I completed the lining dress in one day and realised a discrepancy.  When you are using sheer chiffon, you need the lining outside to also be the outside (I mean you aren't putting wrong sides together, in this case wrong faces right.)  What that means is that you end up with a bunch of gathering on the inside of the dress, hanging out bothering you, plus there is a set of gathering in between the two layers which is annoying.  I really got irritated by this fact.  I wondered if I should have sewn the two layers together instead of keeping the lining and dress separate.  This discrepancy was also present around the zipper.  I guess it ends up not mattering because I zigzagged and topstitched the lining innards into submission, and between the two layers not much is actually visible even though the silk is transparent.

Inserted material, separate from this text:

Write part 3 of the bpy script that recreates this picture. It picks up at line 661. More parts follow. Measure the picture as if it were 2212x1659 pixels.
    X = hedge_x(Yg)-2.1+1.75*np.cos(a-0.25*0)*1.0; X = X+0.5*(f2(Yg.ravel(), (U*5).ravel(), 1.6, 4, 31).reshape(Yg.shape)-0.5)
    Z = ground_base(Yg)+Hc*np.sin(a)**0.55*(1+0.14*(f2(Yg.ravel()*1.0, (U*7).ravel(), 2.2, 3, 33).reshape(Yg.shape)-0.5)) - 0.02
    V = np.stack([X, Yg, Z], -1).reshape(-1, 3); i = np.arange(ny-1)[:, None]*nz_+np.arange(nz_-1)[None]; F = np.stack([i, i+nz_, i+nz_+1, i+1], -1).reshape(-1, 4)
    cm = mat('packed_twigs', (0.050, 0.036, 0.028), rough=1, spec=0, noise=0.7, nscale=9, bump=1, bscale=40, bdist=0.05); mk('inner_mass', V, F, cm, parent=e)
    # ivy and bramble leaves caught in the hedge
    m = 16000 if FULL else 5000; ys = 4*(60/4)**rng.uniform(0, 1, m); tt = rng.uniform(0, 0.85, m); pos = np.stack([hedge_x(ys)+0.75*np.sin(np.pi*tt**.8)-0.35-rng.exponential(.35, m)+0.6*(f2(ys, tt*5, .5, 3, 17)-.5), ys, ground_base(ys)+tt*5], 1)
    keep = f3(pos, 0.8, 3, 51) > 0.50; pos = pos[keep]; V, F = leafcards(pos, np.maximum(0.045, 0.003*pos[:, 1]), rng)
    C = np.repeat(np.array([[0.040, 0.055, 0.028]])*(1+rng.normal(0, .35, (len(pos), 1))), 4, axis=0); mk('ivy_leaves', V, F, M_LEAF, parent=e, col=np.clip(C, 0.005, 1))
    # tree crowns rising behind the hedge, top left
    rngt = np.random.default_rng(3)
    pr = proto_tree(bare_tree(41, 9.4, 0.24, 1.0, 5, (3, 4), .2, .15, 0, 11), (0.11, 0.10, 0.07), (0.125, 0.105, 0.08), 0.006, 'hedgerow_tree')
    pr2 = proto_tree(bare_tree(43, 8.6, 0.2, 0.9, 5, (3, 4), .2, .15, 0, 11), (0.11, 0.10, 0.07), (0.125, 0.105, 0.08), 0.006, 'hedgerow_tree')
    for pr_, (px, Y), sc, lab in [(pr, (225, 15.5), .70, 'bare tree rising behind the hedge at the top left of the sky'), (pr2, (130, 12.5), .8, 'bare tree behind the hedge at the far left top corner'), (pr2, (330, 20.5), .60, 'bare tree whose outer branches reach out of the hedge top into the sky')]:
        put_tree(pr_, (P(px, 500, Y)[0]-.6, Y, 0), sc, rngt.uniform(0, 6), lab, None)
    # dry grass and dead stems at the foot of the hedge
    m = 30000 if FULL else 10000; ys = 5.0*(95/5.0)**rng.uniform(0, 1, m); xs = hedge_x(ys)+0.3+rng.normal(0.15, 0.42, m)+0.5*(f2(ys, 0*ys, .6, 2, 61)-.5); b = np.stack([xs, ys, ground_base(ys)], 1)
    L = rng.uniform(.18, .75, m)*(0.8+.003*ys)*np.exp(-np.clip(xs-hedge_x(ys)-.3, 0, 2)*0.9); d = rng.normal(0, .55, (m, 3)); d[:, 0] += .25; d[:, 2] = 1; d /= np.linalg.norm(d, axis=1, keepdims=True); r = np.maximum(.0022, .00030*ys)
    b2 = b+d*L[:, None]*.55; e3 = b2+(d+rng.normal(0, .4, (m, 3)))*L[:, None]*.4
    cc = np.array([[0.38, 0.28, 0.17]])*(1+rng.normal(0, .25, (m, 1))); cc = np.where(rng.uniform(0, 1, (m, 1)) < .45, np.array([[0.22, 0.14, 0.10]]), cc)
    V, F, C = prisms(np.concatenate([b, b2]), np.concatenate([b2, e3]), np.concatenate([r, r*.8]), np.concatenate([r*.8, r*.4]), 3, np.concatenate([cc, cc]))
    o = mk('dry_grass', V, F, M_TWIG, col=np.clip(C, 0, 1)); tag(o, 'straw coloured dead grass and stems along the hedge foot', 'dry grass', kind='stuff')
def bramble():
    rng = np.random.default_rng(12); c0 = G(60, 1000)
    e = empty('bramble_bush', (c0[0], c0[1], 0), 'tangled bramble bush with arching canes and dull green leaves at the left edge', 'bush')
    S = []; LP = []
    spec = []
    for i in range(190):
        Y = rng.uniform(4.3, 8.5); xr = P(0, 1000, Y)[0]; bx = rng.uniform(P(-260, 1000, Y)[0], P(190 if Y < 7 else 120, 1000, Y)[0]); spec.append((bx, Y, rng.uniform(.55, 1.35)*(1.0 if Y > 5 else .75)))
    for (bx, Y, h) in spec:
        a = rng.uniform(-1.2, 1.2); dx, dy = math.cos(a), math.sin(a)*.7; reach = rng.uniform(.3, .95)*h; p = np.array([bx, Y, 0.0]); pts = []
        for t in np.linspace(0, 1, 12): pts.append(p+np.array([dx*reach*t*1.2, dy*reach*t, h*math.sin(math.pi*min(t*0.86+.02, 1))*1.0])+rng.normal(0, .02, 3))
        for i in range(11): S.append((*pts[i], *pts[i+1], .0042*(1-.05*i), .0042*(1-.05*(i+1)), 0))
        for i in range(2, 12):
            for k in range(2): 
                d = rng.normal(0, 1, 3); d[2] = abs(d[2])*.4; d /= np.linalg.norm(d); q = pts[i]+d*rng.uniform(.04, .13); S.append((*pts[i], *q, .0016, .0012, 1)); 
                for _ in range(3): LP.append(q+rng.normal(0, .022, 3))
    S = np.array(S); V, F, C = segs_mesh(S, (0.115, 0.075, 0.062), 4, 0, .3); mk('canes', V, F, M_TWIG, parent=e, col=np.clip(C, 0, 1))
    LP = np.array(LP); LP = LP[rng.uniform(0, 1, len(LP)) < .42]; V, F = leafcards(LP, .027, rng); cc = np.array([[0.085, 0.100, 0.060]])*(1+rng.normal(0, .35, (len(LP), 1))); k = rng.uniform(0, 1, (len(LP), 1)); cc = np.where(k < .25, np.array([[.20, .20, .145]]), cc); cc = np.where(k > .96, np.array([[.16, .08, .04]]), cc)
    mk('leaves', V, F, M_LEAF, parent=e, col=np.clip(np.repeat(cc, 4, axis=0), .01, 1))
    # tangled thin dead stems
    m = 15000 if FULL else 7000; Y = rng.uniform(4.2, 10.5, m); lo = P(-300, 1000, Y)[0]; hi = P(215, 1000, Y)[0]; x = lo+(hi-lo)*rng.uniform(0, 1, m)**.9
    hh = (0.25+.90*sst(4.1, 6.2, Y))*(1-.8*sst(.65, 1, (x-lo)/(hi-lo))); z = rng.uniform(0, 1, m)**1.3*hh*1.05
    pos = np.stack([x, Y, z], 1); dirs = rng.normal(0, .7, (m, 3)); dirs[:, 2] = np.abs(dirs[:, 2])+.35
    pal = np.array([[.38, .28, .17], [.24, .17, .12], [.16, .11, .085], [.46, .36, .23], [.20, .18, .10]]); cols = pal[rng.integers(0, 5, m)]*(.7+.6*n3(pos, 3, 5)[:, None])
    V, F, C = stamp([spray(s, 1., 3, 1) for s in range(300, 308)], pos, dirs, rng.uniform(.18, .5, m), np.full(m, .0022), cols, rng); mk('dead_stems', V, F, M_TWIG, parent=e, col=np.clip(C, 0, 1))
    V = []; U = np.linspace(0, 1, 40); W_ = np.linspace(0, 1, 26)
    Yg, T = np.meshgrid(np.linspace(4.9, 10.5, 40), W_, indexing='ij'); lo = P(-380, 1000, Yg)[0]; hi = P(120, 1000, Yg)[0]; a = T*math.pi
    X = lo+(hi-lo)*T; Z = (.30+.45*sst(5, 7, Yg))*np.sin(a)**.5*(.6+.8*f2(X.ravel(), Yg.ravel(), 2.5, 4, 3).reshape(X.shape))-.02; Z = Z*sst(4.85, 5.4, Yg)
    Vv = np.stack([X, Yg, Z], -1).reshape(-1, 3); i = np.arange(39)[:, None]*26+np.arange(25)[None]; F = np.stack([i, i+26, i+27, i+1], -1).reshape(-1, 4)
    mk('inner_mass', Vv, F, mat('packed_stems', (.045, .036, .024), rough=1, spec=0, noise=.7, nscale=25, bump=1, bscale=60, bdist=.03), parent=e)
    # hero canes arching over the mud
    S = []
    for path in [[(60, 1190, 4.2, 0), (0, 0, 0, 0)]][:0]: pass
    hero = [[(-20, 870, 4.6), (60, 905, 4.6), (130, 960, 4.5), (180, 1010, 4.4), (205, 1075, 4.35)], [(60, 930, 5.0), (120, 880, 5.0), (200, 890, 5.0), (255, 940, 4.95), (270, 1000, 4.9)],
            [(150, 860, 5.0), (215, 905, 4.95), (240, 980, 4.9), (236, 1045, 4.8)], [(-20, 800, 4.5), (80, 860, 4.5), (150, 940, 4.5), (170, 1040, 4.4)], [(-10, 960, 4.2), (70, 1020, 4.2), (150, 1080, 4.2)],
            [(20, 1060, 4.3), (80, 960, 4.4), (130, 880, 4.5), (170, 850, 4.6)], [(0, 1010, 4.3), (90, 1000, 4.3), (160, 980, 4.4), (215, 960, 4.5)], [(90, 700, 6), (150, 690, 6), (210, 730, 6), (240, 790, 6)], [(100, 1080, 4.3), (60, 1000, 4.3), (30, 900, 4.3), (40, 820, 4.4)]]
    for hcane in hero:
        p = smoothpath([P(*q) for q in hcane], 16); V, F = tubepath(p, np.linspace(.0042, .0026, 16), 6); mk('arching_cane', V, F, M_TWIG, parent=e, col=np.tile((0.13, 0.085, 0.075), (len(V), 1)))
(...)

In the meantime, I carried on. I made a size 4 and I french seamed everything that I could.  The final dress construction was like the holy grail of moving: I started cutting this project out in August...and it is the last thing I sewed prior to dusting off and boxing up the borrowed Singer.  Yes indeed, I started it on the Pfaff and thought very seriously that I ought to finish it there too, but I ran out of time and had to see how the cheap machine would gobble up my silk.  The truth?  I don't think it did any worse.  I pinned a bit more but the slippiness of the machine was made up for by other little things that I HATED about the Pfaff like how it would slide off the side of zippers or how it was always gobbling up the starts and finishes of things. 

And after so very much tribulation, I have a wearable dress.  A bit silly in the chest area (looking down at it is worse than in photos) but I could reasonably wear it to like, picnics, weddings, the like.  The chiffon actually makes it feel sumptuous despite what I consider rather imprecise sewing.  After all this suffering I certainly WILL wear it to such events.  Let's not even talk about the zipper side and how it's not matched up by 2 inches because the first half of the zipper was accidentally put in a bit too high.  Let's just skip that bit.  It's in my armpit anyway, no one cares.  

4 comments:

  1. wow that is gorgeous, what a great use of the fabric. and I like the shape on you. rarely do I think colette patterns fit well on most people but this is great. you will be ready for a spring wedding.

    ReplyDelete
    Replies
    1. Thanks so much Beth! It is true that in this case the fabric makes the dress. I am also really happy how comfortable it is.